* **What the exercise asks**: Omit all images, then return the remaining material exactly as it stands.

* **Data lines**:
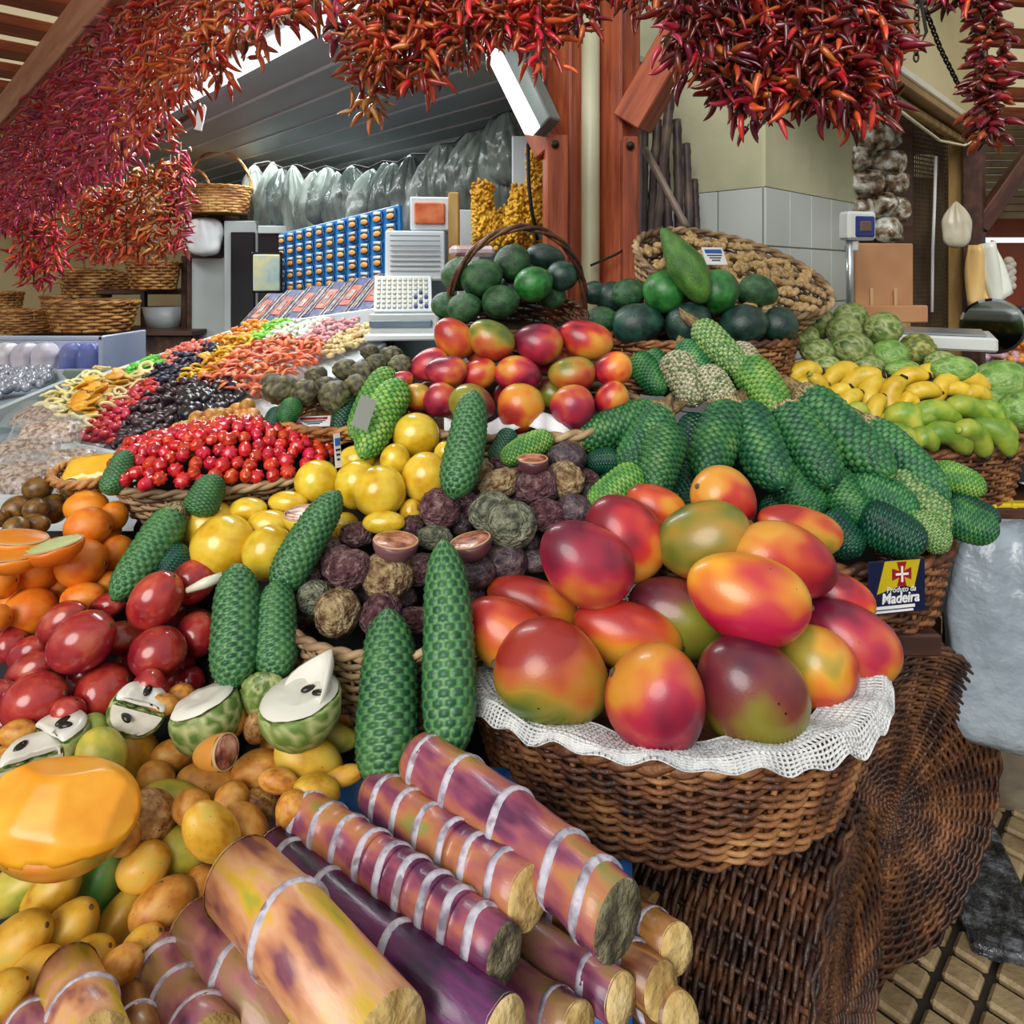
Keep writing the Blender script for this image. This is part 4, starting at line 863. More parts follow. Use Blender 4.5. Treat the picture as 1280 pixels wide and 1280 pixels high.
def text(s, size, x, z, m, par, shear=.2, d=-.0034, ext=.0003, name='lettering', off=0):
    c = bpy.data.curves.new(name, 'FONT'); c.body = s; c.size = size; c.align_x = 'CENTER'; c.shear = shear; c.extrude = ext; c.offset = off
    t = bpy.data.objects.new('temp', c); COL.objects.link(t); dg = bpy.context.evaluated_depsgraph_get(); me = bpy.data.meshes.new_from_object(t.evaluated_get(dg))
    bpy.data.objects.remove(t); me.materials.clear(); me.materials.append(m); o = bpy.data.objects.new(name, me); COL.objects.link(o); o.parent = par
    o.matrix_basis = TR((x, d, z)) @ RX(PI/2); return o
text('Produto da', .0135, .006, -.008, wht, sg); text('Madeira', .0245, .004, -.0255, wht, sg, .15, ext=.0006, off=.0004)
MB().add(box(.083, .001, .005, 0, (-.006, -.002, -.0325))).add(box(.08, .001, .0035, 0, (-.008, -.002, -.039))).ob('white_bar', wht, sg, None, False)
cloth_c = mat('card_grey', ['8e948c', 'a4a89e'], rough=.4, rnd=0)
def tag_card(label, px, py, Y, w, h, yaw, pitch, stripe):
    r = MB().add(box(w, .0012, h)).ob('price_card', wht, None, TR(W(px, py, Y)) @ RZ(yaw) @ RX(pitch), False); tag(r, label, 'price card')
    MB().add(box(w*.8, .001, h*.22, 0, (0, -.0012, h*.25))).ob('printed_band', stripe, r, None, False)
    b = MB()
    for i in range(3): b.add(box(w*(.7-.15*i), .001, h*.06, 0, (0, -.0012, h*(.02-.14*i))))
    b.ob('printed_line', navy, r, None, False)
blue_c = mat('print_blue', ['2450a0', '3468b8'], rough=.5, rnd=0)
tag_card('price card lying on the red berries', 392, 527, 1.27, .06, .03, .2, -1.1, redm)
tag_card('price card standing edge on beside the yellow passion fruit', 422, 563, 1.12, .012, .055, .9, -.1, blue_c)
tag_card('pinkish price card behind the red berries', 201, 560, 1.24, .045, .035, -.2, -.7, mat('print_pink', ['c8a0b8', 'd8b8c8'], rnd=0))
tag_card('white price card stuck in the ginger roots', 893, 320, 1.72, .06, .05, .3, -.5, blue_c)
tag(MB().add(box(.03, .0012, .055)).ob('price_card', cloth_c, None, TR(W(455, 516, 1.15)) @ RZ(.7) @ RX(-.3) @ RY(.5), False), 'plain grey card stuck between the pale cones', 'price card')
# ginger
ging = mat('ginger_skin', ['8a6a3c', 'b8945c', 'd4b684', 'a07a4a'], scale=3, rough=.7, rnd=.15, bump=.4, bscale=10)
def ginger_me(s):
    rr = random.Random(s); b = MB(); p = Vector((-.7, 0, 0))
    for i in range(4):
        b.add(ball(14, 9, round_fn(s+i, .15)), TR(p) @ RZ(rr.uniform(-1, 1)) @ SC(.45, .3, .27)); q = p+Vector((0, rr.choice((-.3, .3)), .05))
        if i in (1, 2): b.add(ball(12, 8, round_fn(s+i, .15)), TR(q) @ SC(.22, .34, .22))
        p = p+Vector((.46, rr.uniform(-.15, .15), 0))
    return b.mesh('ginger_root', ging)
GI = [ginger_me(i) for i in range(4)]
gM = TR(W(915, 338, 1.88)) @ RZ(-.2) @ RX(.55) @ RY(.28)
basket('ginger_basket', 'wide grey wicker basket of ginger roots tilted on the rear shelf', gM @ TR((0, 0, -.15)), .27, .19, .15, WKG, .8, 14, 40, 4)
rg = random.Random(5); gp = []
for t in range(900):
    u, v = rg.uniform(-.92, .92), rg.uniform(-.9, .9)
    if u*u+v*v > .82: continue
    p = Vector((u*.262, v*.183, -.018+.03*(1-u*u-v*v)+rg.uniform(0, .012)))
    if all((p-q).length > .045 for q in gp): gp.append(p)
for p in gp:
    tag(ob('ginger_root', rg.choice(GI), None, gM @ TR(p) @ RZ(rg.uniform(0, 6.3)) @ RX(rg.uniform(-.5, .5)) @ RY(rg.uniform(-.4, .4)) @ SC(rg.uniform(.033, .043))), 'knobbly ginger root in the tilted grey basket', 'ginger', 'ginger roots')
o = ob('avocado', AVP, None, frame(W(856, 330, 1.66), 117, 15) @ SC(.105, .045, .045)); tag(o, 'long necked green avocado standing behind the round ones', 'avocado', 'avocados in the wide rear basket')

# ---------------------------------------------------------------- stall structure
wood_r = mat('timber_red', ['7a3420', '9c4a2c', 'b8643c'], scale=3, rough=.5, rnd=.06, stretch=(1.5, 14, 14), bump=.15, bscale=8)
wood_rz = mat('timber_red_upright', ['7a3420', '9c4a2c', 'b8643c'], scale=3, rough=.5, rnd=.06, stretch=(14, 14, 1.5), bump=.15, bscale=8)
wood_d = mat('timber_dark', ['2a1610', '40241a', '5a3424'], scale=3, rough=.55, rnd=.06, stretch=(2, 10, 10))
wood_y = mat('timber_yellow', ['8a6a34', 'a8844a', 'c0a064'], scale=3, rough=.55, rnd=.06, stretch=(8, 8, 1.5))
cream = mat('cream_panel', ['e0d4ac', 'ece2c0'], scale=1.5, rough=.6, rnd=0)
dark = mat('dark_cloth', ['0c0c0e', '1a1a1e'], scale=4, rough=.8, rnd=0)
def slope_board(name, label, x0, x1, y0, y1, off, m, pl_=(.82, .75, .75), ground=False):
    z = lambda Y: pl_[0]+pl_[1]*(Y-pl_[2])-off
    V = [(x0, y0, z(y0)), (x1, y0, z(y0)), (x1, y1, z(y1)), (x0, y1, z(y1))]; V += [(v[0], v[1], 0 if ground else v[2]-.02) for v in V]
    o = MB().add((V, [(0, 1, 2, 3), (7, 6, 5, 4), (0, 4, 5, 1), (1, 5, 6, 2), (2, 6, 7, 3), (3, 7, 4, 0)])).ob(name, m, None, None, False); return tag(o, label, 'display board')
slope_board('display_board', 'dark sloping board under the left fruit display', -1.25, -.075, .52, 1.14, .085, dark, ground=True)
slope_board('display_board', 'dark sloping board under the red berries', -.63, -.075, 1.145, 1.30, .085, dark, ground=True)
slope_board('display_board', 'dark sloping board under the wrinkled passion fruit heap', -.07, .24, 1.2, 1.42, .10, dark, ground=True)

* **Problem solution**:
Keep writing the Blender script for this image. This is part 4, starting at line 863. More parts follow. Use Blender 4.5. Treat the picture as 1280 pixels wide and 1280 pixels high.
def text(s, size, x, z, m, par, shear=.2, d=-.0034, ext=.0003, name='lettering', off=0):
    c = bpy.data.curves.new(name, 'FONT'); c.body = s; c.size = size; c.align_x = 'CENTER'; c.shear = shear; c.extrude = ext; c.offset = off
    t = bpy.data.objects.new('temp', c); COL.objects.link(t); dg = bpy.context.evaluated_depsgraph_get(); me = bpy.data.meshes.new_from_object(t.evaluated_get(dg))
    bpy.data.objects.remove(t); me.materials.clear(); me.materials.append(m); o = bpy.data.objects.new(name, me); COL.objects.link(o); o.parent = par
    o.matrix_basis = TR((x, d, z)) @ RX(PI/2); return o
text('Produto da', .0135, .006, -.008, wht, sg); text('Madeira', .0245, .004, -.0255, wht, sg, .15, ext=.0006, off=.0004)
MB().add(box(.083, .001, .005, 0, (-.006, -.002, -.0325))).add(box(.08, .001, .0035, 0, (-.008, -.002, -.039))).ob('white_bar', wht, sg, None, False)
cloth_c = mat('card_grey', ['8e948c', 'a4a89e'], rough=.4, rnd=0)
def tag_card(label, px, py, Y, w, h, yaw, pitch, stripe):
    r = MB().add(box(w, .0012, h)).ob('price_card', wht, None, TR(W(px, py, Y)) @ RZ(yaw) @ RX(pitch), False); tag(r, label, 'price card')
    MB().add(box(w*.8, .001, h*.22, 0, (0, -.0012, h*.25))).ob('printed_band', stripe, r, None, False)
    b = MB()
    for i in range(3): b.add(box(w*(.7-.15*i), .001, h*.06, 0, (0, -.0012, h*(.02-.14*i))))
    b.ob('printed_line', navy, r, None, False)
blue_c = mat('print_blue', ['2450a0', '3468b8'], rough=.5, rnd=0)
tag_card('price card lying on the red berries', 392, 527, 1.27, .06, .03, .2, -1.1, redm)
tag_card('price card standing edge on beside the yellow passion fruit', 422, 563, 1.12, .012, .055, .9, -.1, blue_c)
tag_card('pinkish price card behind the red berries', 201, 560, 1.24, .045, .035, -.2, -.7, mat('print_pink', ['c8a0b8', 'd8b8c8'], rnd=0))
tag_card('white price card stuck in the ginger roots', 893, 320, 1.72, .06, .05, .3, -.5, blue_c)
tag(MB().add(box(.03, .0012, .055)).ob('price_card', cloth_c, None, TR(W(455, 516, 1.15)) @ RZ(.7) @ RX(-.3) @ RY(.5), False), 'plain grey card stuck between the pale cones', 'price card')
# ginger
ging = mat('ginger_skin', ['8a6a3c', 'b8945c', 'd4b684', 'a07a4a'], scale=3, rough=.7, rnd=.15, bump=.4, bscale=10)
def ginger_me(s):
    rr = random.Random(s); b = MB(); p = Vector((-.7, 0, 0))
    for i in range(4):
        b.add(ball(14, 9, round_fn(s+i, .15)), TR(p) @ RZ(rr.uniform(-1, 1)) @ SC(.45, .3, .27)); q = p+Vector((0, rr.choice((-.3, .3)), .05))
        if i in (1, 2): b.add(ball(12, 8, round_fn(s+i, .15)), TR(q) @ SC(.22, .34, .22))
        p = p+Vector((.46, rr.uniform(-.15, .15), 0))
    return b.mesh('ginger_root', ging)
GI = [ginger_me(i) for i in range(4)]
gM = TR(W(915, 338, 1.88)) @ RZ(-.2) @ RX(.55) @ RY(.28)
basket('ginger_basket', 'wide grey wicker basket of ginger roots tilted on the rear shelf', gM @ TR((0, 0, -.15)), .27, .19, .15, WKG, .8, 14, 40, 4)
rg = random.Random(5); gp = []
for t in range(900):
    u, v = rg.uniform(-.92, .92), rg.uniform(-.9, .9)
    if u*u+v*v > .82: continue
    p = Vector((u*.262, v*.183, -.018+.03*(1-u*u-v*v)+rg.uniform(0, .012)))
    if all((p-q).length > .045 for q in gp): gp.append(p)
for p in gp:
    tag(ob('ginger_root', rg.choice(GI), None, gM @ TR(p) @ RZ(rg.uniform(0, 6.3)) @ RX(rg.uniform(-.5, .5)) @ RY(rg.uniform(-.4, .4)) @ SC(rg.uniform(.033, .043))), 'knobbly ginger root in the tilted grey basket', 'ginger', 'ginger roots')
o = ob('avocado', AVP, None, frame(W(856, 330, 1.66), 117, 15) @ SC(.105, .045, .045)); tag(o, 'long necked green avocado standing behind the round ones', 'avocado', 'avocados in the wide rear basket')

# ---------------------------------------------------------------- stall structure
wood_r = mat('timber_red', ['7a3420', '9c4a2c', 'b8643c'], scale=3, rough=.5, rnd=.06, stretch=(1.5, 14, 14), bump=.15, bscale=8)
wood_rz = mat('timber_red_upright', ['7a3420', '9c4a2c', 'b8643c'], scale=3, rough=.5, rnd=.06, stretch=(14, 14, 1.5), bump=.15, bscale=8)
wood_d = mat('timber_dark', ['2a1610', '40241a', '5a3424'], scale=3, rough=.55, rnd=.06, stretch=(2, 10, 10))
wood_y = mat('timber_yellow', ['8a6a34', 'a8844a', 'c0a064'], scale=3, rough=.55, rnd=.06, stretch=(8, 8, 1.5))
cream = mat('cream_panel', ['e0d4ac', 'ece2c0'], scale=1.5, rough=.6, rnd=0)
dark = mat('dark_cloth', ['0c0c0e', '1a1a1e'], scale=4, rough=.8, rnd=0)
def slope_board(name, label, x0, x1, y0, y1, off, m, pl_=(.82, .75, .75), ground=False):
    z = lambda Y: pl_[0]+pl_[1]*(Y-pl_[2])-off
    V = [(x0, y0, z(y0)), (x1, y0, z(y0)), (x1, y1, z(y1)), (x0, y1, z(y1))]; V += [(v[0], v[1], 0 if ground else v[2]-.02) for v in V]
    o = MB().add((V, [(0, 1, 2, 3), (7, 6, 5, 4), (0, 4, 5, 1), (1, 5, 6, 2), (2, 6, 7, 3), (3, 7, 4, 0)])).ob(name, m, None, None, False); return tag(o, label, 'display board')
slope_board('display_board', 'dark sloping board under the left fruit display', -1.25, -.075, .52, 1.14, .085, dark, ground=True)
slope_board('display_board', 'dark sloping board under the red berries', -.63, -.075, 1.145, 1.30, .085, dark, ground=True)
slope_board('display_board', 'dark sloping board under the wrinkled passion fruit heap', -.07, .24, 1.2, 1.42, .10, dark, ground=True)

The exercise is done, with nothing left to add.